Ontvangen 12 mei 2009
De ondergetekende stelt het volgende amendement voor:
Artikel I wordt als volgt gewijzigd:
In onderdeel U, punt 2, wordt in artikel 7.9, tweede lid, onder verlettering van de overige onderdelen, na onderdeel a een nieuw onderdeel b ingevoegd, luidende:
b. dat er gelegenheid wordt geboden zienswijzen over het voornemen naar voren te brengen, aan wie, op welke wijze en binnen welke termijn,.
In onderdeel KK wordt artikel 7.27, vierde lid, als volgt gewijzigd:
1. Aan het slot van onderdeel a vervalt «en».
2. Onder verlettering van onderdeel b tot onderdeel c wordt een nieuw onderdeel b ingevoegd, luidende:
b. dat er gelegenheid wordt geboden zienswijzen over het voornemen naar voren te brengen, aan wie, op welke wijze en binnen welke termijn, en.

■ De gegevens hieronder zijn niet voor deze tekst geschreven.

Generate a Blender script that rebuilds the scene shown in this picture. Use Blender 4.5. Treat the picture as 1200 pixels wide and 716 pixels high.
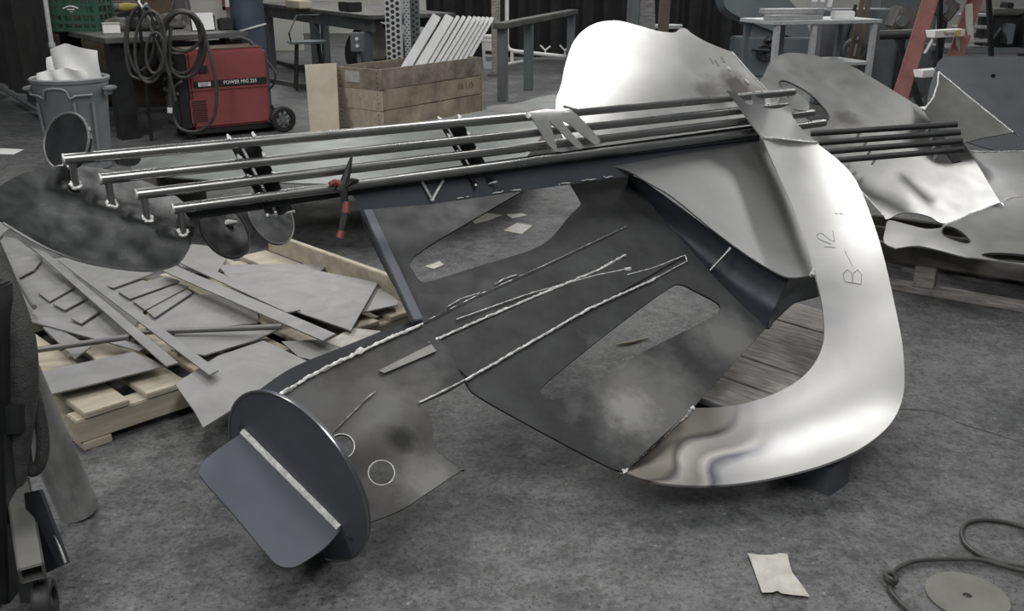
import bpy, bmesh, math, random
import numpy as np
from mathutils import Vector, Matrix, noise
from mathutils.geometry import delaunay_2d_cdt
random.seed(7)
SC = bpy.context.scene
COL = SC.collection
for o in list(bpy.data.objects): bpy.data.objects.remove(o, do_unlink=True)

# ------------------------------------------------------------------ camera
F, CX, CY, H, TH = 1100.0, 600.0, 358.0, 1.6, math.radians(20)
cam_d = bpy.data.cameras.new('camera'); cam = bpy.data.objects.new('camera', cam_d); COL.objects.link(cam)
cam.location = (0, 0, H); cam.rotation_euler = (math.radians(70), 0, 0)
cam_d.sensor_width = 36; cam_d.lens = 36*F/1200; cam_d.clip_end = 200
SC.camera = cam
# ------------------------------------------------------------------ light
w = bpy.data.worlds.new('shop_air'); SC.world = w; w.use_nodes = True
w.node_tree.nodes['Background'].inputs[0].default_value = (0.93, 0.97, 1.0, 1)
w.node_tree.nodes['Background'].inputs[1].default_value = 0.13
def area(name, loc, sx, sy, power, target=None, col=(1, .985, .96)):
    l = bpy.data.lights.new(name, 'AREA'); l.shape = 'RECTANGLE'; l.size = sx; l.size_y = sy; l.energy = power; l.color = col
    o = bpy.data.objects.new(name, l); COL.objects.link(o); o.location = loc
    if target: o.rotation_euler = (Vector(target)-Vector(loc)).to_track_quat('-Z', 'Y').to_euler()
    return o
area('ceiling_lamp', (1.05, 6.4, 5.2), 1.3, 3.8, 155)        # lamp row over the sculpture
area('ceiling_lamp', (5.7, 7.0, 5.2), .8, 1.3, 55)
area('ceiling_lamp', (-3.4, 6.4, 5.2), .6, 3.8, 140)
area('ceiling_lamp', (1.05, 12.5, 5.2), .8, 3.8, 105)
area('ceiling_lamp', (5.3, 13, 5.2), .8, 3.8, 125)
area('ceiling_lamp', (-3.4, 13, 5.2), .8, 3.8, 130)
area('ceiling_lamp', (1.05, 18.5, 5.2), .8, 3.0, 110)
area('ceiling_lamp', (5.3, 19, 5.2), .8, 3.0, 130)
area('ceiling_lamp', (-3.4, 19, 5.2), .8, 3.0, 130)
area('ceiling_lamp', (1.05, -.6, 5.2), .7, 3.4, 190)
area('ceiling_lamp', (-3.4, -.6, 5.2), .7, 3.4, 200)
SC.view_settings.view_transform = 'Standard'; SC.view_settings.look = 'None'
SC.view_settings.exposure = 0.0; SC.view_settings.gamma = 1.0; SC.view_settings.use_curve_mapping = False

# ------------------------------------------------------------------ geometry helpers
cT, sT = math.cos(TH), math.sin(TH)
CAM = Vector((0, 0, H))
def ray(px, py):
    u = (px-CX)/F; v = (CY-py)/F
    return Vector((u, cT+v*sT, -sT+v*cT))
def P(px, py, Y):
    d = ray(px, py); return CAM + d*(Y/d.y)
def PZ(px, py, z):
    d = ray(px, py); return CAM + d*((z-H)/d.z)
class Plane:
    def __init__(s, a, b, c):
        s.p = Vector(a); s.n = (Vector(b)-s.p).cross(Vector(c)-s.p).normalized()
        if s.n.dot(CAM-s.p) < 0: s.n = -s.n
    def off(s, d):
        q = Plane.__new__(Plane); q.n = s.n.copy(); q.p = s.p+s.n*d; return q
    def __call__(s, px, py):
        d = ray(px, py); return CAM + d*((s.p-CAM).dot(s.n)/d.dot(s.n))
class Fit:                      # smooth surface through measured points
    def __init__(s, pts, deg=3):
        s.deg = deg; A = []; b = []
        for px, py, Y in pts: A.append(s.row(px, py)); b.append(Y)
        s.c = np.linalg.lstsq(np.array(A), np.array(b), rcond=None)[0]
    def row(s, px, py):
        x = (px-800)/300.; y = (py-300)/300.
        return [x**i*y**j for i in range(s.deg+1) for j in range(s.deg+1-i)]
    def __call__(s, px, py):
        return P(px, py, float(np.dot(s.row(px, py), s.c)))
class Level:
    def __init__(s, z): s.z = z
    def __call__(s, px, py): return PZ(px, py, s.z)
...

In onderdeel TT, punt 2, wordt in artikel 7.38a, vierde lid, de zinsnede «7.9, tweede lid, onder b» vervangen door: 7.9, tweede lid, onder c.
Het amendement regelt de communicatie over de verplichte inspraak bij voorbereiding mer op een plan en op een besluit; in overige gevallen geldt reeds art. 3:12 Awb. De verantwoording achteraf in o.a. art. 7.14 is in stand gelaten.
In het wetsvoorstel wordt de vorm van inspraak vrijgelaten aan de opsteller van de MER waarbij inspraak wordt gegarandeerd door een toetsing aan het einde van de procedure. Er is in de wet echter niet bepaald hoe er wordt gecommuniceerd over het tijdstip, de plaats en de instantie waar men terecht kan met zijn zienswijze. Dit amendement legt vast dat deze informatie beschikbaar komt op het moment dat het plan ter kennisgeving wordt aangeboden. Hiermee wordt in een vroeg stadium duidelijk hoe de inspraak zal worden geregeld.